Ohio Program Links Educators With Criminal Justice Agencies

By
Rachel Bailey

Dateline
Updated Thu, Sep 4, 2014 1:13 pm

An Ohio University adminstrator says she is looking into joining a consortium of universities and criminal justice agencies. 

Fourteen universities in Ohio have joined the Ohio Consortium of Crime Science, which brings social science researchers and local criminal justice agencies together to solve real-world problems.

The federally-funded program, created by the Ohio Department of Public Safety's Office of Criminal Justice Services, is the first of its kind in the country and is modeled after the agriculture extension service.

The Consortium aims to promote evidence-based approaches to help solve local and state crime related problems by linking educators around the state with local criminal justice agencies.

Karhlton Moore, the executive director of the program, said one of the biggest reasons for starting the Consortium was the belief that every community across the state is entitled to the best criminal justice his office could offer.

"What we did not want was to have a group of haves and have nots, where the haves get evidence-based practices, and if you happen to live in an area that is maybe more rural and less affluent, then you don't get those things."

The 14 participating universities throughout the state include the Ohio State University; Kent State University; Youngstown State; the University of Cincinnati; Bowling Green; Akron University; Findlay University; Cedarville University; Franklin University; Cleveland State, the University of Toledo and Miami University.

Ohio University is notably missing from this list, but Ohio University Director of Degree Programs Tanya Barnett believes it is a goal for the Criminal Justice program in Athens.

"This definitely, now that I'm aware of it, will be someone that we reach out to in the very near future," she said. "I see many opportunities for a partnership."

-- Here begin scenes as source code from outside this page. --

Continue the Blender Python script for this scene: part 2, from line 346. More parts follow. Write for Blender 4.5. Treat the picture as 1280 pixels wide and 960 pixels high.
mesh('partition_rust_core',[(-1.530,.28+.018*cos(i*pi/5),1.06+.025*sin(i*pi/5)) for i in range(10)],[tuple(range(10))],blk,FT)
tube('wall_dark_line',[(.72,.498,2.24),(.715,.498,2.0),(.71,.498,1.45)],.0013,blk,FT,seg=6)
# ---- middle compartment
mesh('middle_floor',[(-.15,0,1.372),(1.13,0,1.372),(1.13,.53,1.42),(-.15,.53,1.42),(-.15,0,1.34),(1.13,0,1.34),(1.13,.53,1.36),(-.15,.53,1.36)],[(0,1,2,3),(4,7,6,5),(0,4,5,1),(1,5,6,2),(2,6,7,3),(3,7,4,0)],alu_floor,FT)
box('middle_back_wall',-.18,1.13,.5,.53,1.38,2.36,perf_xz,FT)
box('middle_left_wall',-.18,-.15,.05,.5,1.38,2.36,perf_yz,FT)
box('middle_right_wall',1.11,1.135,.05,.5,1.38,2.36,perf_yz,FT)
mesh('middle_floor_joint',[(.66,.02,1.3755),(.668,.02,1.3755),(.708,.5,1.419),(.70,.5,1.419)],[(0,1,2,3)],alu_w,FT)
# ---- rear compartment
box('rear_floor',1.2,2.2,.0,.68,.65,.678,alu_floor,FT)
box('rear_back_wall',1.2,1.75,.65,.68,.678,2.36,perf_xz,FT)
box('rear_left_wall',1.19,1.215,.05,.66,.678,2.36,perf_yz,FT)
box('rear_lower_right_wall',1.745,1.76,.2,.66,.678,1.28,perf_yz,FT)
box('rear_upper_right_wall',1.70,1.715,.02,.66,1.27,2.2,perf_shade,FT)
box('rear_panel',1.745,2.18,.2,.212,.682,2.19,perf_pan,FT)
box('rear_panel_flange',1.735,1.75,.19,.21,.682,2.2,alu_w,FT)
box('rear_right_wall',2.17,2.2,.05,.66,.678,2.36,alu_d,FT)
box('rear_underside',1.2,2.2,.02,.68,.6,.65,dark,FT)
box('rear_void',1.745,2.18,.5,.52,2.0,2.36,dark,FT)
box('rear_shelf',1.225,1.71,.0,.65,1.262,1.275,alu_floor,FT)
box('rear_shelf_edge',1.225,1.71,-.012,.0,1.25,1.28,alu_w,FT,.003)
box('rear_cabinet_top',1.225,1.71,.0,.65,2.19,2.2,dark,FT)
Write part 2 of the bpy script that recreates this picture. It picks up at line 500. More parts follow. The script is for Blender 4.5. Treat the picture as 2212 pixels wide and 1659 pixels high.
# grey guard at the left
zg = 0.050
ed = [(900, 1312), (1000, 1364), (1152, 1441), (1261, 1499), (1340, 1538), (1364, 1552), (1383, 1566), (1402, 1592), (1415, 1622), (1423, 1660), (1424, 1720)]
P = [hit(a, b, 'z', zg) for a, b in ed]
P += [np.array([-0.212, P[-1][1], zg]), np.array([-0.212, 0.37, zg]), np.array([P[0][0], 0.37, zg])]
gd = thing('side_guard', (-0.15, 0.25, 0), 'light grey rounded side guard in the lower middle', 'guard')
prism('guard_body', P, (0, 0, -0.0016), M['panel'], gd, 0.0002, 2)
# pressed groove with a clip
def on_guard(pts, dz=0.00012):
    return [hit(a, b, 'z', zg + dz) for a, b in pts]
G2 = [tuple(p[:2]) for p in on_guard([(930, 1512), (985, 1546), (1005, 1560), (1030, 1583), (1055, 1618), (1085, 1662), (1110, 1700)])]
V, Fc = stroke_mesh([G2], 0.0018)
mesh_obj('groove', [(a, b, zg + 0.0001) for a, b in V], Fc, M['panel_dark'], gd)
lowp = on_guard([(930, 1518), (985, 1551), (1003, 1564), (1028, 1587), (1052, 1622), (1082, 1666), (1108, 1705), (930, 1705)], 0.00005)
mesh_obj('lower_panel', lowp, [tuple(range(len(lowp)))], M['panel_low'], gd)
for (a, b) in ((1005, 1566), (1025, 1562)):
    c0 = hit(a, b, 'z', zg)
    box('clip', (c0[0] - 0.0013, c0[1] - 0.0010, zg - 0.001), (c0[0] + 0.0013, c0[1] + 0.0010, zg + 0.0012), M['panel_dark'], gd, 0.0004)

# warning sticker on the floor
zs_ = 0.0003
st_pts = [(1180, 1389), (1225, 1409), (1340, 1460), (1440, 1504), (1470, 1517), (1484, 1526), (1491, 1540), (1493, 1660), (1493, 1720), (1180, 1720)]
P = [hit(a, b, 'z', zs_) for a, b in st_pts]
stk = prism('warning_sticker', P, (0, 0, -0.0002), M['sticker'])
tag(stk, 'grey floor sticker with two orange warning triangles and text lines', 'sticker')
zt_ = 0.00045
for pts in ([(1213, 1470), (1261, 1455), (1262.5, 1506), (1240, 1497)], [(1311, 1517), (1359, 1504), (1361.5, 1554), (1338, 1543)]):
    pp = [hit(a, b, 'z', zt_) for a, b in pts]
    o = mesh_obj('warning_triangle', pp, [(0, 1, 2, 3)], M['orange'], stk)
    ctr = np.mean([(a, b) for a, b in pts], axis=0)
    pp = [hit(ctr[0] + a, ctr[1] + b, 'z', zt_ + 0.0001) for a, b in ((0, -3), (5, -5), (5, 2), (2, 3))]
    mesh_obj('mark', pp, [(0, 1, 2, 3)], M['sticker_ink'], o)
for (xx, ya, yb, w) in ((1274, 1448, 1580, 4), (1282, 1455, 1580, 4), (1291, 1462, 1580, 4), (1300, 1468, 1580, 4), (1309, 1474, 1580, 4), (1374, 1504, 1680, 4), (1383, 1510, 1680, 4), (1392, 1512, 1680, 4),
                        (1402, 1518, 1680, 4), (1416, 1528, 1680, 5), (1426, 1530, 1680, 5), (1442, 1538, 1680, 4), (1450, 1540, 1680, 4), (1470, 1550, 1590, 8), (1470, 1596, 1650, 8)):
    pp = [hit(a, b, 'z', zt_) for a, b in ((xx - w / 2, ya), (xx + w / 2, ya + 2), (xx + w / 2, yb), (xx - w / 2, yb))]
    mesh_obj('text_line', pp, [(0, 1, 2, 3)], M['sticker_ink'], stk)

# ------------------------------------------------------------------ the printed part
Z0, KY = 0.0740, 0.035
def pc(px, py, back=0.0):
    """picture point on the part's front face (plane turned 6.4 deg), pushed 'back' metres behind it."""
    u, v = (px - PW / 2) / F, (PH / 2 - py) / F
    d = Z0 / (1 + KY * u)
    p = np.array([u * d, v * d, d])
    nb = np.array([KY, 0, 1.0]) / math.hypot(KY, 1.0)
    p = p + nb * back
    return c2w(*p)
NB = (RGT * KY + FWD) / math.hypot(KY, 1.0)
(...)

Neither Barnett nor Captain Ralph Harvey Jr. of the Athens Police Department had heard about the program prior to interview request from WOUB regarding the matter.

Harvey also agreed that he would consider working with Ohio University if researchers joined the consortium.

In order for a criminal justice program to receive the aid of a researcher, they must fill out an online form request on the Ohio Consortium of Crime Science website.

The advisory board decides whether a project is undertakable before assigning a researcher based off of expertise and geographic location.

There are currently no universities in the southeastern region of Ohio that have reached out to join the Consortium, but since its inception, the board has accepted new members throughout the state.

There are now a total of more than 40 researchers from 14 universities. The Consortium has had requests from 8 communities thus far, having completed two projects, three projects in progress, two future projects planned, and one project denial.